Five focus groups convinced the Company the market's perception about
diet
foods in general -- taste vs functionality -- was its greatest
obstacle.
Its brand was going to be an up hill battle. The other major obstacle
was
to stimulate trial among the mainstream health conscious homemakers who
weren't on a diet but who go for taste.
The agency developed line packaging, shippers, an integrated sell
through
campaign using radio and newspaper, a sell through trade promotion
package
that included newspaper slicks, and a :30/:30 radio co-op radio package
that made it possible for stores to buy :30 radio with their co-op
allowances
at about 25% the normal rate.
The campaign featured a fashionable, slim figured woman's silhouette on
the packaging and in its newspaper ads. The radio featured non dieters
loosing weight because they liked the product and complaining about it.

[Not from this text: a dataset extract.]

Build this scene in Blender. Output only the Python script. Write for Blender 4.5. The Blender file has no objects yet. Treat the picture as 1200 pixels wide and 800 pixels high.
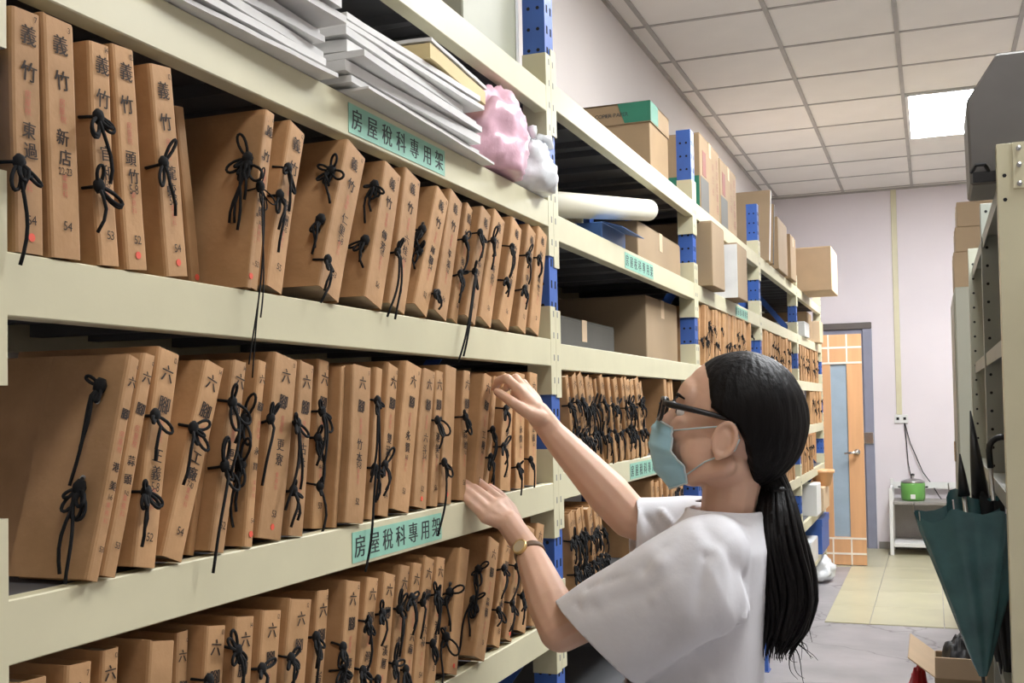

“Diet Watcher's low calorie salad dressings and gravy mixes work sure,
but you wouldn't know it to taste it.” A voice at the end of every spot
assures them, “They won't put you out of business. They'll just
change
your style."
Results
The
line sold through in test with representative distribution in 85% of
Southern
California supermarkets. In three years, the line had representative
distribution
in the top 20 national markets. Five years into it, the line was
reformulated
because of concerns questioning the safety of MSG. The founders
eventually
sold the company and retired ten years after it had began. And, the
agency
that had launched the business brokered the sale.